Hydrochlorination of acetylene using carbon-supported gold catalysts: A study of catalyst reactivation

Abstract

A study of the reactivation of carbon-supported gold catalysts (Au/C) for the acetylene hydrochlorination reaction is described. Au/C catalysts are deactivated by two competing mechanisms: (i) deposition of carbonaceous material, predominantly at low temperature (60–100°C), and (ii) reduction of Au(III), and possibly Au(I), to Au(0), which occures mainly at higher temperatures (120–180°C). A range of gases have been found to be effective for catalyst reactivation.
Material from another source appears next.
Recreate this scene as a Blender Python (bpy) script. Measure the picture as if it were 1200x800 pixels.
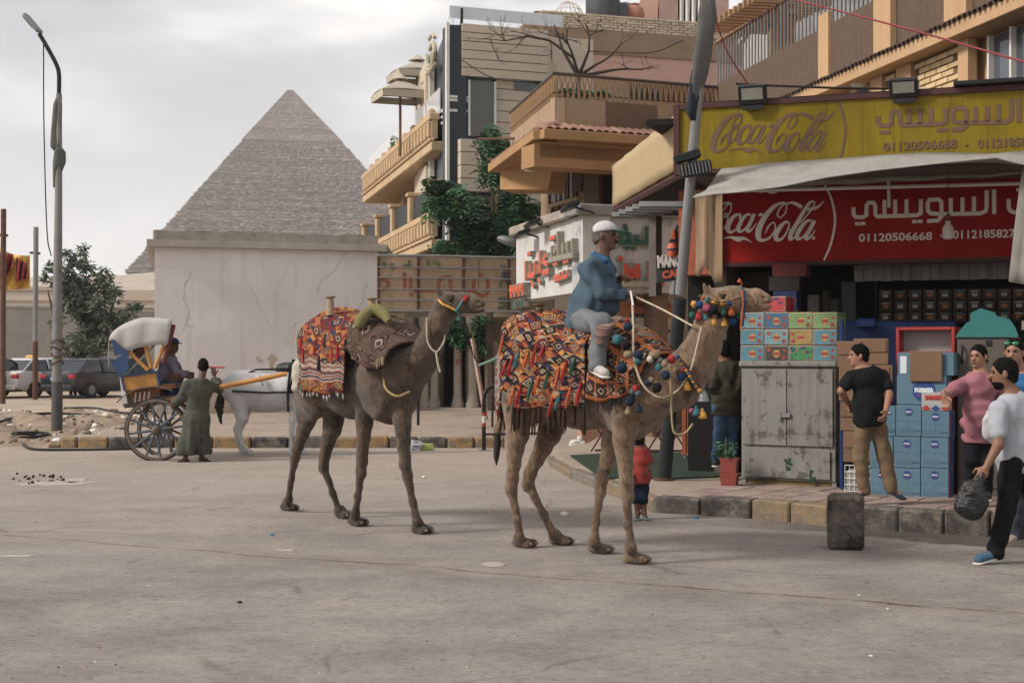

Air is shown to be effective only for removal of carbonaceous deposits and has no marked effect on the gold oxidation state. However, Cl 2 is shown to be effective in oxidising Au(0) and only short reactivation (1 h at 100°C) is required to restore complete catalytic activity. In addition to Cl 2, NO and N 2O have also been found to be effective and these oxidants can be used during the acetylene hydrochlorination reaction as coreactants to decrease the observed rate of catalyst deactivation. Initial experiments concerning optimisation of the Au/C catalyst are described and the overall experimental data presented suggest that a redox mechanism operates for the formation of vinyl chloride using Au/C catalysts.